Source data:
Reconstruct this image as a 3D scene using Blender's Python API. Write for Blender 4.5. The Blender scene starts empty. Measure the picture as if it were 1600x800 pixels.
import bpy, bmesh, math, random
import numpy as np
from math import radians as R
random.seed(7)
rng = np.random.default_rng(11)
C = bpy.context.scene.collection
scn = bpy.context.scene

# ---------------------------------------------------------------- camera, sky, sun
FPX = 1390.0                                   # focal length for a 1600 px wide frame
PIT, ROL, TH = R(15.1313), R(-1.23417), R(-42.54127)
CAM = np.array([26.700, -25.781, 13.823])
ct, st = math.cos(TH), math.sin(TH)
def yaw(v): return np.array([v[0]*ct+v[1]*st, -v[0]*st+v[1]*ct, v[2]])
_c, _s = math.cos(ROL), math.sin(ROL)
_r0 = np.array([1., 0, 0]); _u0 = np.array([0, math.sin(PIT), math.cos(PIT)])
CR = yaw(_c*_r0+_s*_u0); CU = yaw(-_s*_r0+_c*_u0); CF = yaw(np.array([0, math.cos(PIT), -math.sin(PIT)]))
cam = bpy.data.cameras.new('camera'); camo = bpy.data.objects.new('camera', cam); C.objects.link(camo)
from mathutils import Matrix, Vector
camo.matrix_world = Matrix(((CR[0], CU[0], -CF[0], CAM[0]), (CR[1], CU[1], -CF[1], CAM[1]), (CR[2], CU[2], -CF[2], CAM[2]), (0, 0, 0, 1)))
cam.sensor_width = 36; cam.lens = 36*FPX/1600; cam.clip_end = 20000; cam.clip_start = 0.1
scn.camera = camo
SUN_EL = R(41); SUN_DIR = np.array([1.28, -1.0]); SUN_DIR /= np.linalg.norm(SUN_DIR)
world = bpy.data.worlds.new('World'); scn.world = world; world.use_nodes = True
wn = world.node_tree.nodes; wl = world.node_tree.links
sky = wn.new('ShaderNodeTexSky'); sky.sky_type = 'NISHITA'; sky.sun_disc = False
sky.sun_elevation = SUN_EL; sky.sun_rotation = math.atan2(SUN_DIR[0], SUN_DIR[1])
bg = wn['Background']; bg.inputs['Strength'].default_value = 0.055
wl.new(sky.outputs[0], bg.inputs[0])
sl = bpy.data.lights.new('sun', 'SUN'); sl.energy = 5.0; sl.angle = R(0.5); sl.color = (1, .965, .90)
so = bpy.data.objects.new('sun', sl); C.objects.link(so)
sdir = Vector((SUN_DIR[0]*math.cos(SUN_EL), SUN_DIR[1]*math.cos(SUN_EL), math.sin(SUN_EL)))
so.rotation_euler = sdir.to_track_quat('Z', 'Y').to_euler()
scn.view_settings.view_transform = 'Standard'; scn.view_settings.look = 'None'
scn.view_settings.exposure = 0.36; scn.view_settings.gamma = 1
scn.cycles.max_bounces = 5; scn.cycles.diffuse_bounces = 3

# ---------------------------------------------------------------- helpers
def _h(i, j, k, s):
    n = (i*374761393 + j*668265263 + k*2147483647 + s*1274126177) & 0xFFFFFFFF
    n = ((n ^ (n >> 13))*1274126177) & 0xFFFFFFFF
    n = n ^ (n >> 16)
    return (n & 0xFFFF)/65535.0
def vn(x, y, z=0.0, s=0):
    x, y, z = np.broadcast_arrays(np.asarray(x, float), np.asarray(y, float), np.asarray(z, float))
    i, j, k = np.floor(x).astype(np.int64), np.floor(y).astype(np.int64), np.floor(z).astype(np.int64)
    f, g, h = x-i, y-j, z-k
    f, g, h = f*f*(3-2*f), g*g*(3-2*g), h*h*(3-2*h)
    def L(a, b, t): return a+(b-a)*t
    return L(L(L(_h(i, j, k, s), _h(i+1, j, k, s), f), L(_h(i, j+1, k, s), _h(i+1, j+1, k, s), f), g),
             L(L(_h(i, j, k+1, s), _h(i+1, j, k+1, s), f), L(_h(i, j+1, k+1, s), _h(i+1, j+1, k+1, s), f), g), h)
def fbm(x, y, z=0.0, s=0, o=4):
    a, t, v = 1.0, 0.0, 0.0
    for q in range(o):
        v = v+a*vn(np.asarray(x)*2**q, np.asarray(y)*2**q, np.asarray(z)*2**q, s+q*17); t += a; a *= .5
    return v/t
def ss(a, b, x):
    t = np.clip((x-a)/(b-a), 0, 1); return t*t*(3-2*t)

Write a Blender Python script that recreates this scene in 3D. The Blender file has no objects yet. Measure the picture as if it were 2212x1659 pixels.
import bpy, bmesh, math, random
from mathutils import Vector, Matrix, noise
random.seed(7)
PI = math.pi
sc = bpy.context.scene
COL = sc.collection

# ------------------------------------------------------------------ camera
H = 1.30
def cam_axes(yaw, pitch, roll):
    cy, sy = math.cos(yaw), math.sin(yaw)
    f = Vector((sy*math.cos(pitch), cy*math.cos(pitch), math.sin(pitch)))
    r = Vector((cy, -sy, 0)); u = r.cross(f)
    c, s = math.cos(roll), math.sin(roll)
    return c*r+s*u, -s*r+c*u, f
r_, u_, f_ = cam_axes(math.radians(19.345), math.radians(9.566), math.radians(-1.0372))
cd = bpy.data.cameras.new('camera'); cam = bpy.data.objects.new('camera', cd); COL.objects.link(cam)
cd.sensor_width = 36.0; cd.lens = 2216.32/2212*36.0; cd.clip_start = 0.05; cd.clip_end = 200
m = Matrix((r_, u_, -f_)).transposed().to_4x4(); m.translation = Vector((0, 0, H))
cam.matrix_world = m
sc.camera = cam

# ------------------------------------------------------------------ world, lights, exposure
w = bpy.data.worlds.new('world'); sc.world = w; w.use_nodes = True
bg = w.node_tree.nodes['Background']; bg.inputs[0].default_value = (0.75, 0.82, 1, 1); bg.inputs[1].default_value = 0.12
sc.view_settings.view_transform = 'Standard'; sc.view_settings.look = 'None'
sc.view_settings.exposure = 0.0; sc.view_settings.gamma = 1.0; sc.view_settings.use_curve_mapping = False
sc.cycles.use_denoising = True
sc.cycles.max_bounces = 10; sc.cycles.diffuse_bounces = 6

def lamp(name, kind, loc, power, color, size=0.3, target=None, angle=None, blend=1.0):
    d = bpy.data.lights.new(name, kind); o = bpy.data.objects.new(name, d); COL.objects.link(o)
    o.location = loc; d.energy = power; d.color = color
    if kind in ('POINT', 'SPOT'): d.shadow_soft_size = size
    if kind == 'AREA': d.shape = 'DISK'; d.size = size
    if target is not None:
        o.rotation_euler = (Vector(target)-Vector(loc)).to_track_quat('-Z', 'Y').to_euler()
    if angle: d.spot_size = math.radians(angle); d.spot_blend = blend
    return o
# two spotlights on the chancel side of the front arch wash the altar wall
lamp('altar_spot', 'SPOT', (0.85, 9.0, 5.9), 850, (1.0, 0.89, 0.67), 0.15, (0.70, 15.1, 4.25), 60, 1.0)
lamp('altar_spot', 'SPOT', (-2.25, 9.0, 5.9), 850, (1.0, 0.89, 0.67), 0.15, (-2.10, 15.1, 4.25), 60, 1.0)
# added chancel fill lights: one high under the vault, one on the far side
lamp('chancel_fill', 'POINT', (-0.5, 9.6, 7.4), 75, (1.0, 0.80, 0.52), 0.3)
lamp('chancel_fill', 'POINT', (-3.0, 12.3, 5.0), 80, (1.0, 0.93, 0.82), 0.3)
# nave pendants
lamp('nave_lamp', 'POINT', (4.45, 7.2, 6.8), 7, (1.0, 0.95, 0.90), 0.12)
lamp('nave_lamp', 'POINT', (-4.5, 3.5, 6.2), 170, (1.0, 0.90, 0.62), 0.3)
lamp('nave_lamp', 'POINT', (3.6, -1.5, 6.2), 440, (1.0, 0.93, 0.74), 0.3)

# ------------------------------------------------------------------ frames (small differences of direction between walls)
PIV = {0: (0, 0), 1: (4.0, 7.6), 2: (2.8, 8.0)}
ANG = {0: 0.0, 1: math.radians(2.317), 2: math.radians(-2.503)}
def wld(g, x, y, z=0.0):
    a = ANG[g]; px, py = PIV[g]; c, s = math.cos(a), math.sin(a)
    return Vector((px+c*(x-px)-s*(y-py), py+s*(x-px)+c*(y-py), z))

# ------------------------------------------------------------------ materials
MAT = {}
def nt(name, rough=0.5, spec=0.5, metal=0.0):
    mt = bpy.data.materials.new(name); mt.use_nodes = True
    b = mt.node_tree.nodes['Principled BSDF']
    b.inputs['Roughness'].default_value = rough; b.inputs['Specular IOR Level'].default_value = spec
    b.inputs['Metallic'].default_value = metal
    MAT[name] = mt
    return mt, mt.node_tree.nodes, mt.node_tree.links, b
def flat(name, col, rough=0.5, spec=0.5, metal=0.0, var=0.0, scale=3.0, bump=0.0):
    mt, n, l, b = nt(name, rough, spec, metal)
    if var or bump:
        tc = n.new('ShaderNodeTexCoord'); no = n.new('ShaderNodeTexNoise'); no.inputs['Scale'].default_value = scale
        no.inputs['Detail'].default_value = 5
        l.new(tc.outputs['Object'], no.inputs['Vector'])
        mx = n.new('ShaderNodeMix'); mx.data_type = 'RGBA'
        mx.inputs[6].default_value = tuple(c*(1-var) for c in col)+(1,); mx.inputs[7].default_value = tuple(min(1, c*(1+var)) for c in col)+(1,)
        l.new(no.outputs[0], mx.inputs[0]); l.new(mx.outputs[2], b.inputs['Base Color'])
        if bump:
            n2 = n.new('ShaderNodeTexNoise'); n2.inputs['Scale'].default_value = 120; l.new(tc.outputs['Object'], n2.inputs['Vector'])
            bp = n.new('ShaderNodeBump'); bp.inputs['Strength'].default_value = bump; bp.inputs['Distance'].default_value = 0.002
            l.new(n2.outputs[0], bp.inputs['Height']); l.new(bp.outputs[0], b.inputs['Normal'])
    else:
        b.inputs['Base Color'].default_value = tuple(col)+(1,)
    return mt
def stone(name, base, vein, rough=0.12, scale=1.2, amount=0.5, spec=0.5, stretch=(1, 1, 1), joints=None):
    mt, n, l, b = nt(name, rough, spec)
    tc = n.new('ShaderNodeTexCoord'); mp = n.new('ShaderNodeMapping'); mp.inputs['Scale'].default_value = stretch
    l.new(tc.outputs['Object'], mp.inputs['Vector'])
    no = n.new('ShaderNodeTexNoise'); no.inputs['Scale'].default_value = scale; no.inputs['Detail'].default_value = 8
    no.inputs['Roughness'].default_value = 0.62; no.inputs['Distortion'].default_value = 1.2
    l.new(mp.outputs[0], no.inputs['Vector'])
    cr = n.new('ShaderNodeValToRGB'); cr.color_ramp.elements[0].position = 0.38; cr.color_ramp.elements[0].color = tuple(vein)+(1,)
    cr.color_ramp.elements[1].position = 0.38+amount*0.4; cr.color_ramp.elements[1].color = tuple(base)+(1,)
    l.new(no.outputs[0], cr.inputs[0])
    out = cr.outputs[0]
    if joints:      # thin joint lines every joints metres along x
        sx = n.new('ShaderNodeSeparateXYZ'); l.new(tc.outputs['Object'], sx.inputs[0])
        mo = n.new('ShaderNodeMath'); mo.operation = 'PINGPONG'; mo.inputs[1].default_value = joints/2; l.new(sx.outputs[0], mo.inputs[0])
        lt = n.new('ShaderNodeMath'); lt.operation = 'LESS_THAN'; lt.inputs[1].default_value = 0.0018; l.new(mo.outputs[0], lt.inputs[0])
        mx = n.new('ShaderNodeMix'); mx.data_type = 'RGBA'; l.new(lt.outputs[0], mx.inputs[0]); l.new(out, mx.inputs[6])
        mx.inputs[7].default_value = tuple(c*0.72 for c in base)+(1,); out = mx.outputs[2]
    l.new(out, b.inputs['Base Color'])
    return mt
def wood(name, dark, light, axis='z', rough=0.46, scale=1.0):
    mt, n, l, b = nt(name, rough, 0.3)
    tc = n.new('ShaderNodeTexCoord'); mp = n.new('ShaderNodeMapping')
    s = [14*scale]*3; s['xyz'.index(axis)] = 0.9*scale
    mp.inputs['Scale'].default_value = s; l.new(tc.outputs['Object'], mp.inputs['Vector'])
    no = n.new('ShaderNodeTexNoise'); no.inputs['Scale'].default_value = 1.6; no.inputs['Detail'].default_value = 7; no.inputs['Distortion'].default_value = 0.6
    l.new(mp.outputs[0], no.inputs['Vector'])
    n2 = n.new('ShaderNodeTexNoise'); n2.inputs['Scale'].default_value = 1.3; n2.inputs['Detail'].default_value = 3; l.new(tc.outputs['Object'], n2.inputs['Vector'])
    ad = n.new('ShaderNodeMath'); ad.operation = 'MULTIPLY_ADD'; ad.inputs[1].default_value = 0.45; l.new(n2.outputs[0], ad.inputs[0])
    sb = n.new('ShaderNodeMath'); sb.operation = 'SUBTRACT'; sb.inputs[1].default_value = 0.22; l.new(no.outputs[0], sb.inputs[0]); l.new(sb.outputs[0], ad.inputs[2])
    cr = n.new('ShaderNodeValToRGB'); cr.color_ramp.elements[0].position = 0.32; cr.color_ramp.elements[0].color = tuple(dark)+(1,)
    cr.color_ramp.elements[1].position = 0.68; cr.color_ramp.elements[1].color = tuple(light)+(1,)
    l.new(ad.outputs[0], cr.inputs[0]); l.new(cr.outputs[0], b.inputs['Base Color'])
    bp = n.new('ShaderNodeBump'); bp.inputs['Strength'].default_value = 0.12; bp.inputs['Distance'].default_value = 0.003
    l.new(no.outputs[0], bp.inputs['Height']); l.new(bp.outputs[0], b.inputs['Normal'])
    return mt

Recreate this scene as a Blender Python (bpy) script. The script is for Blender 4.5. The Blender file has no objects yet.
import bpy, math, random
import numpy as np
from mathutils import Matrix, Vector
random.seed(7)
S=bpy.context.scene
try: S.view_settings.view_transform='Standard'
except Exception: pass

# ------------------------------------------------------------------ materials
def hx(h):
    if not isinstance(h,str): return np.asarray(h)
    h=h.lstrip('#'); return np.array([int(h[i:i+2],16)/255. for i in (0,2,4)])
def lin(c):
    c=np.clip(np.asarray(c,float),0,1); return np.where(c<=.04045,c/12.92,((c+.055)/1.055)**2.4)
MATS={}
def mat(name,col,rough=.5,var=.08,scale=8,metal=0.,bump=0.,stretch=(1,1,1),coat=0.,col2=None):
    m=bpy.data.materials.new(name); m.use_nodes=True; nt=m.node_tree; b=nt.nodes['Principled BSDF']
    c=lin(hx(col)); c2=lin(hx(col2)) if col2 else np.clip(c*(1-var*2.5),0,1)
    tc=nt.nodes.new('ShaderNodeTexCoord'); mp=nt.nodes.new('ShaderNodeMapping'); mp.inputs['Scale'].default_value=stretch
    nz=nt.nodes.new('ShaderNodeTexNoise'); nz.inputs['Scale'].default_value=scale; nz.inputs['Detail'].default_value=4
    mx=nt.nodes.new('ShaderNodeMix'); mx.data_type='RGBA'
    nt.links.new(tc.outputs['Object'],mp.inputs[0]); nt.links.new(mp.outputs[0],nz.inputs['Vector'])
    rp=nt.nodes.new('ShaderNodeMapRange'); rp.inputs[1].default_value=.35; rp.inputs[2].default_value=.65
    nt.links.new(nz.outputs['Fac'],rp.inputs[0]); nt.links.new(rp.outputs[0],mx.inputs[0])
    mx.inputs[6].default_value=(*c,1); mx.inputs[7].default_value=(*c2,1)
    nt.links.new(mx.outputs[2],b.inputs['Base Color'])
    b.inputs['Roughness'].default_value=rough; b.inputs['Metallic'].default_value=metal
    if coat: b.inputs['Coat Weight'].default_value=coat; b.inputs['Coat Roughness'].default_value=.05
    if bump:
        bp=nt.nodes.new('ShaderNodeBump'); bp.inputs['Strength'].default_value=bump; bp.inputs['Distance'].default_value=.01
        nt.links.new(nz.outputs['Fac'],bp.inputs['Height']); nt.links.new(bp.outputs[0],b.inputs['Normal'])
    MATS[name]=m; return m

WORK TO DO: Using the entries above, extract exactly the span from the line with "Recreate this scene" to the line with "except Exception: pass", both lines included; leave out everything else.

RESULT OF THIS TASK:
Recreate this scene as a Blender Python (bpy) script. The script is for Blender 4.5. The Blender file has no objects yet.
import bpy, math, random
import numpy as np
from mathutils import Matrix, Vector
random.seed(7)
S=bpy.context.scene
try: S.view_settings.view_transform='Standard'
except Exception: pass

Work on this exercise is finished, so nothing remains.